Como consecuencia, la valorización laboral pocas veces se ajusta al esfuerzo, conocimiento y responsabilidad que se corresponde a la formación académica dada. Y así es como tenemos, con todo el respeto a la dignidad de cualquier actividad profesional, a un licenciado frustrado trabajando en la caja de un supermercado o a un biotecnólogo sirviendo copas en un pub inglés, mientras un futbolista de 2ª B disfruta y se jacta de la ociosidad material de la vida. O, cuando no están en el paro, a un abogado trabajando en asuntos jurídicos, un arquitecto diseñando infraestructuras, un trabajador social encargándose de personas dependientes… con el hándicap todos de cobrar una miseria por su trabajo, especializado, exigente y estresante. También es el caso extremadamente paradójico de los profesores de Universidad, de los nuevos, del campesinado claustral de la jerarquía universitaria, antaño apreciados, respetados y tutelados, y sin embargo, ahora, sin un mísero resquicio de valoración laboral y social, abocados en su mayoría a las migajas materiales (tesoro inmaterial) de su propia autovaloración personal.
Sirva mi caso, de formación superior completa, como ejemplo, sin ninguna pretensión y con mucho respeto: varios premios extraordinarios en las distintas fases educativas, estancia de investigación en el extranjero, publicaciones, congresos, experiencia docente y profesional… Y heme aquí, escribiendo estas líneas en un breve descanso de mi pluriempleo como profesional universitario. Con docencia en tres Titulaciones, cada una con sede diferente (Cartagena, centro de Murcia y Campus de Espinardo), apenas tengo tiempo de conciliar mi vida personal y además estoy forzado a limitar a lo indeseable mi progresión investigadora, todo ello por el sorprendente precio de… ¡unos 1.000€ al mes!

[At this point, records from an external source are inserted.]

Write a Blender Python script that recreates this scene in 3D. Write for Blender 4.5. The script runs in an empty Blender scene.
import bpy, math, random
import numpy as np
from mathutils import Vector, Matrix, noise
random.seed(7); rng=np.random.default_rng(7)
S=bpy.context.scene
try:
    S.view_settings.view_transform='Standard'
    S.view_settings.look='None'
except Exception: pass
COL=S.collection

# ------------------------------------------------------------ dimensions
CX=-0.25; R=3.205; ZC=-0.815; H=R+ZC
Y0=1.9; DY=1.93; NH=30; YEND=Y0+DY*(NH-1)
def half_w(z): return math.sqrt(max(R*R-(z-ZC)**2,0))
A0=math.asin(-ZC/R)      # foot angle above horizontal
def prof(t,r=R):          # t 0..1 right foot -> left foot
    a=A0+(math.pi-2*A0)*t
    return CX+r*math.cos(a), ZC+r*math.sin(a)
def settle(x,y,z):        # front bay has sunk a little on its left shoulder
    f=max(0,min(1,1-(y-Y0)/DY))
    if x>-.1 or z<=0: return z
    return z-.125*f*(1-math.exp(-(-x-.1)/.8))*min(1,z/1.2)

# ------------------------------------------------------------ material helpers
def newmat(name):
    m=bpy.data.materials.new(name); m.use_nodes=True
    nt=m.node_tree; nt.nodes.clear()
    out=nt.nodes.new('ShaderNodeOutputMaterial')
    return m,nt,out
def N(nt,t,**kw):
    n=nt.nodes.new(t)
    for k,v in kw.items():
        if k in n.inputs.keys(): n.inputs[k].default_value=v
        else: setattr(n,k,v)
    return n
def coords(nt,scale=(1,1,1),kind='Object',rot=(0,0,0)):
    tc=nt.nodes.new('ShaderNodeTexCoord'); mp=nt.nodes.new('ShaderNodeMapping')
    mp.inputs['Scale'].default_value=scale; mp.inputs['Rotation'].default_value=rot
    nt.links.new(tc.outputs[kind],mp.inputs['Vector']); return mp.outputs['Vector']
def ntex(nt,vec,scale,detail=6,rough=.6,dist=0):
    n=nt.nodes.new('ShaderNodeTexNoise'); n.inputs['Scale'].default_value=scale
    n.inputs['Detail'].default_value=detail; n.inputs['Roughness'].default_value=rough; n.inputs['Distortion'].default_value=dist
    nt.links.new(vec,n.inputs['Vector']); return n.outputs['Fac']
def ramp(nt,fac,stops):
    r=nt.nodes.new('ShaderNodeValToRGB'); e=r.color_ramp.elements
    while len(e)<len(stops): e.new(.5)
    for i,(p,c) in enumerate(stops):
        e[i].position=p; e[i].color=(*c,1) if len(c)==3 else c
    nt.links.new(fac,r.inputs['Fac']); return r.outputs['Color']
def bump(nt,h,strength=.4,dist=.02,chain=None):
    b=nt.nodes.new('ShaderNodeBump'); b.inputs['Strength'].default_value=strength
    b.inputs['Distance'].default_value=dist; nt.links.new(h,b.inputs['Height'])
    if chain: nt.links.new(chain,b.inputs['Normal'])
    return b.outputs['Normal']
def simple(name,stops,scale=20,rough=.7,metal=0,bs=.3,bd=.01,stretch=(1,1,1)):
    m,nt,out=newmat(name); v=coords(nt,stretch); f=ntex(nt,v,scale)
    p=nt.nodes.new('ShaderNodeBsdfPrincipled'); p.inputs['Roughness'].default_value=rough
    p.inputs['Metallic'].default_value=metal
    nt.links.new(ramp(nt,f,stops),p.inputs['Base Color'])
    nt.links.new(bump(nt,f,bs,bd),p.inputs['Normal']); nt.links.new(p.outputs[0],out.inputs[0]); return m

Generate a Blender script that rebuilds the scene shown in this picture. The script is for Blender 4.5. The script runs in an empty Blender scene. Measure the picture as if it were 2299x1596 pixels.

Y yo soy un afortunado del sistema: he ganado convocatorias de casi las únicas plazas que convoca la Universidad para suplir sus necesidades docentes: las de Asociado precario, que exigen demostrar un trabajo por cuenta ajena al ámbito universitario (muchas veces mediante una cuota mensual de falso autónomo), no para cubrir clases prácticas en que se necesita la sabiduría de profesionales del sector, sino para ahorrar costes frente a otros perfiles de plazas enormemente más estables y dignas respecto a las necesidades cubiertas.
Los neoliberales justifican esta situación con la dinámica legítima del mercado, saturado de lo que llaman “titulitis” y necesitado de profesionales que marquen la diferencia. No creo que sea una premisa del todo falsa, pero sí lo es la asunción de que una titulación superior se traduce automáticamente en conocimientos teóricos vacíos de pragmatismo, por varios motivos: (i) no todos los trabajos son prácticos, (ii) no todas las titulaciones son exclusivamente teóricas, (iii) la especialización práctica solo puede surgir desde una estructura formativa, (iv) la educación superior es enriquecedora por sí misma y no tiene por qué tener asociado un empleo específico, y (v) el valor de una actividad profesional no depende solo del resultado neto, sino sobre todo del valor añadido que supone el capital humano por su formación diferenciada, lo cual no está ocurriendo casi nunca.
Por lo tanto, no es una cuestión de dinámica de mercado, sino un sesgo ideológico. Somos una sociedad que honra a los premios extraordinarios con, en el mejor de los casos, un pluriempleo precario. Pero ya sabéis, niños: si queréis alcanzar el éxito, debéis estudiar posturear.